### REQUIRED TASK
Output, word for word, every line from the start of the listing down to and including the line that contains "PI = math.pi"; include nothing else.

### STORED DATA
§ §
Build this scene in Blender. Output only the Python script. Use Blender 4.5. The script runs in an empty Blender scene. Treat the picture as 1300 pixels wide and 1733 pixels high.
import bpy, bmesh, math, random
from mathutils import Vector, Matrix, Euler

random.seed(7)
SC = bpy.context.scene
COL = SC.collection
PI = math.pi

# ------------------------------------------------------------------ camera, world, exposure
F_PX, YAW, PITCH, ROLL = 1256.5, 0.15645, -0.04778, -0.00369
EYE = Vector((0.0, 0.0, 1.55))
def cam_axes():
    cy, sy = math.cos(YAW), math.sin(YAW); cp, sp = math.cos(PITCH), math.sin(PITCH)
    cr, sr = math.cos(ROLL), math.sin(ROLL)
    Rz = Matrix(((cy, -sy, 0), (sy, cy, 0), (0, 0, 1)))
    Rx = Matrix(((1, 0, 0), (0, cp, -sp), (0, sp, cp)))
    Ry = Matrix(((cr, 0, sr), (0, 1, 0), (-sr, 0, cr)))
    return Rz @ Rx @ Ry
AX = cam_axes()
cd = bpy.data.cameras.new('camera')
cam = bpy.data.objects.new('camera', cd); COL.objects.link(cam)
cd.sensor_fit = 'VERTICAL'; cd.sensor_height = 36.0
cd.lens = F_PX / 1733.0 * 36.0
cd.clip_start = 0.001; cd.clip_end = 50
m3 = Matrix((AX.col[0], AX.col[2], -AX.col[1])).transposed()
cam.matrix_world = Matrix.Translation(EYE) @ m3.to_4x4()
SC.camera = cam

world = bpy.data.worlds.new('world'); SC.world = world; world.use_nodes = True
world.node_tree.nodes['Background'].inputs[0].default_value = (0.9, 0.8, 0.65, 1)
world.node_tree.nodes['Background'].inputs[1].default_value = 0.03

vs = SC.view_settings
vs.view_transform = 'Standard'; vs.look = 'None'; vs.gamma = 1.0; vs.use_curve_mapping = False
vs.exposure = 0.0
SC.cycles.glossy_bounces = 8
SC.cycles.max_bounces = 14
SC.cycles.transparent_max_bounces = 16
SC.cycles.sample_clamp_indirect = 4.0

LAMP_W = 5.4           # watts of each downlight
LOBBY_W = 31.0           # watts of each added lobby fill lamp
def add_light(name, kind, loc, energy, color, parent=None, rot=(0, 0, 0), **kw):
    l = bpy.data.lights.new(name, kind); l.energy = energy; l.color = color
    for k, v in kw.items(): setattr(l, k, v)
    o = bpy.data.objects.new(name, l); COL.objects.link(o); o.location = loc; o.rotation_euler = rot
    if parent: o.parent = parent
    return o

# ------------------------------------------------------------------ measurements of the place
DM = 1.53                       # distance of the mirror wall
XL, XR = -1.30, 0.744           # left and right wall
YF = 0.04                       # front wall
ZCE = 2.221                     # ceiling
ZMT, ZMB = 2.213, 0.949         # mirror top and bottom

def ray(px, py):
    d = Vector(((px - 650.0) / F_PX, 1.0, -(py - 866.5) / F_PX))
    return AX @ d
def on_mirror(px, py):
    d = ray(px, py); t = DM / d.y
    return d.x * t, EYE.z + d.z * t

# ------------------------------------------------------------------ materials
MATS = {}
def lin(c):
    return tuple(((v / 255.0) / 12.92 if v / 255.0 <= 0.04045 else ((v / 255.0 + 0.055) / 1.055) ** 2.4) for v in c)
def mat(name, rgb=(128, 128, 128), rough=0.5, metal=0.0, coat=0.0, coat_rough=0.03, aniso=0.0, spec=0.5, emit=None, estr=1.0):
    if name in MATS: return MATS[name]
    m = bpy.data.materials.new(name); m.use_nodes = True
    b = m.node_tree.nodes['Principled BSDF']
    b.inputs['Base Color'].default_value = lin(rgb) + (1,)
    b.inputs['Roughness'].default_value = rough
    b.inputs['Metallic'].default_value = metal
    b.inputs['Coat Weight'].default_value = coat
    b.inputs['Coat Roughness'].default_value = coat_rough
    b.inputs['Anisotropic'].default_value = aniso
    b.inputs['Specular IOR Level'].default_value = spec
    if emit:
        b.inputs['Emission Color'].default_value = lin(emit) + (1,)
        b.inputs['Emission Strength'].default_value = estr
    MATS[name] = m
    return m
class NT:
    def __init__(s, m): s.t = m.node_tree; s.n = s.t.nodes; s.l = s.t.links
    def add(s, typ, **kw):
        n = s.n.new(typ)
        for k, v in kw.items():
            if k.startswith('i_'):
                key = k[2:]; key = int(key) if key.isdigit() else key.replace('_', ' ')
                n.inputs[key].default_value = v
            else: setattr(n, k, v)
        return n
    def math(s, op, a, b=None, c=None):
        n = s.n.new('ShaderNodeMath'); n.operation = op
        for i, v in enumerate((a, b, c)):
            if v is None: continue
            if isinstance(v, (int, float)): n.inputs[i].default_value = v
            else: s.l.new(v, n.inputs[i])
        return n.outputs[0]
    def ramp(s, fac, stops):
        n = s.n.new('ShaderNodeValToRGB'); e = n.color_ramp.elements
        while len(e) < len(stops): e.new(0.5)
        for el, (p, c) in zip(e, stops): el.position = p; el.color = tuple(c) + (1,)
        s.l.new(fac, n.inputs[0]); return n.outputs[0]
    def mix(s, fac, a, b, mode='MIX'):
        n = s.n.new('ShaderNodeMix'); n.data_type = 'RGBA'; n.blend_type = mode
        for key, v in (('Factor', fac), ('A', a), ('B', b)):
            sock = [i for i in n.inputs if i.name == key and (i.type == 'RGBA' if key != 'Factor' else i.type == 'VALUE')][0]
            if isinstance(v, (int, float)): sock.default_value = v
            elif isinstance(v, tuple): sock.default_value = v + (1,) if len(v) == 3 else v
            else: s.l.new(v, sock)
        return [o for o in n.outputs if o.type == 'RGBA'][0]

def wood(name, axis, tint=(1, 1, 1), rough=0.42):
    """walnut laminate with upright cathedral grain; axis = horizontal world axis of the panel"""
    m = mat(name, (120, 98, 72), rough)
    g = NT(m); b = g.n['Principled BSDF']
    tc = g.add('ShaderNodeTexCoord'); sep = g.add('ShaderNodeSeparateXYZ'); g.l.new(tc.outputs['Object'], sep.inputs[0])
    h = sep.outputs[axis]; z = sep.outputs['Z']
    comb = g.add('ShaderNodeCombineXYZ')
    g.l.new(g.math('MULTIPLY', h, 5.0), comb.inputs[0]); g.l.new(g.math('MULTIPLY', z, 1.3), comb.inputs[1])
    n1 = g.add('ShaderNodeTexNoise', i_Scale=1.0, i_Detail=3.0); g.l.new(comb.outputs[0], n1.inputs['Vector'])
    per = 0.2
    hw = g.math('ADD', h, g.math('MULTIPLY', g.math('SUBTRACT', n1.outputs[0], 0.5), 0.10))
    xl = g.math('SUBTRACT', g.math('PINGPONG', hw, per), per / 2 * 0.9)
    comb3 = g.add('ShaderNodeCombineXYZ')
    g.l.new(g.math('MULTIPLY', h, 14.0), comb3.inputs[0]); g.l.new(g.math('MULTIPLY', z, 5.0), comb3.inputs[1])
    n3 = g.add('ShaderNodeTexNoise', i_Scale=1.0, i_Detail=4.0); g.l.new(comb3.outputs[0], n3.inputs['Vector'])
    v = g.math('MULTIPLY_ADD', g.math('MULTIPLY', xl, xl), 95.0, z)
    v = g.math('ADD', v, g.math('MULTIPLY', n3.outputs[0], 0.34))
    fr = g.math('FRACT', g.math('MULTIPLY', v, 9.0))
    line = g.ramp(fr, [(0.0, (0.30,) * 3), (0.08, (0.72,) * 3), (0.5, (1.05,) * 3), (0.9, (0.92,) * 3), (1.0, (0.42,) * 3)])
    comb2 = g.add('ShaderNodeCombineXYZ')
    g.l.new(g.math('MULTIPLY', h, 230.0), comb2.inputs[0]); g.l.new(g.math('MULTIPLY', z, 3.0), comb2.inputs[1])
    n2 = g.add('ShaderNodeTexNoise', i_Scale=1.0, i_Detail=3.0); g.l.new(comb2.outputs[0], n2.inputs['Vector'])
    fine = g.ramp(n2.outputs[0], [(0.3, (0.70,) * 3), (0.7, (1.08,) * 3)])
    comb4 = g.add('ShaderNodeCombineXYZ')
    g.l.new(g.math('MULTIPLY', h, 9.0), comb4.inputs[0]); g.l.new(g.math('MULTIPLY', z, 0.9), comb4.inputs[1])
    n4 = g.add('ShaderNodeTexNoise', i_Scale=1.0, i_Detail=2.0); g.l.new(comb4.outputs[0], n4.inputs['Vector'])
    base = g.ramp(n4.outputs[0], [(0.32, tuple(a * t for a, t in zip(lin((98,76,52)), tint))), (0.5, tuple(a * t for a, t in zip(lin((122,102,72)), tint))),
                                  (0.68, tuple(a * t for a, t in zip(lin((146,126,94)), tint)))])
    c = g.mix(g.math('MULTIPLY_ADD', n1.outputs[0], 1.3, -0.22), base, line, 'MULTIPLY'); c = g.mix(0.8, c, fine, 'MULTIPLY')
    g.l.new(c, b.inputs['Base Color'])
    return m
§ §
### EXERCISE SOLUTION
Build this scene in Blender. Output only the Python script. Use Blender 4.5. The script runs in an empty Blender scene. Treat the picture as 1300 pixels wide and 1733 pixels high.
import bpy, bmesh, math, random
from mathutils import Vector, Matrix, Euler

random.seed(7)
SC = bpy.context.scene
COL = SC.collection
PI = math.pi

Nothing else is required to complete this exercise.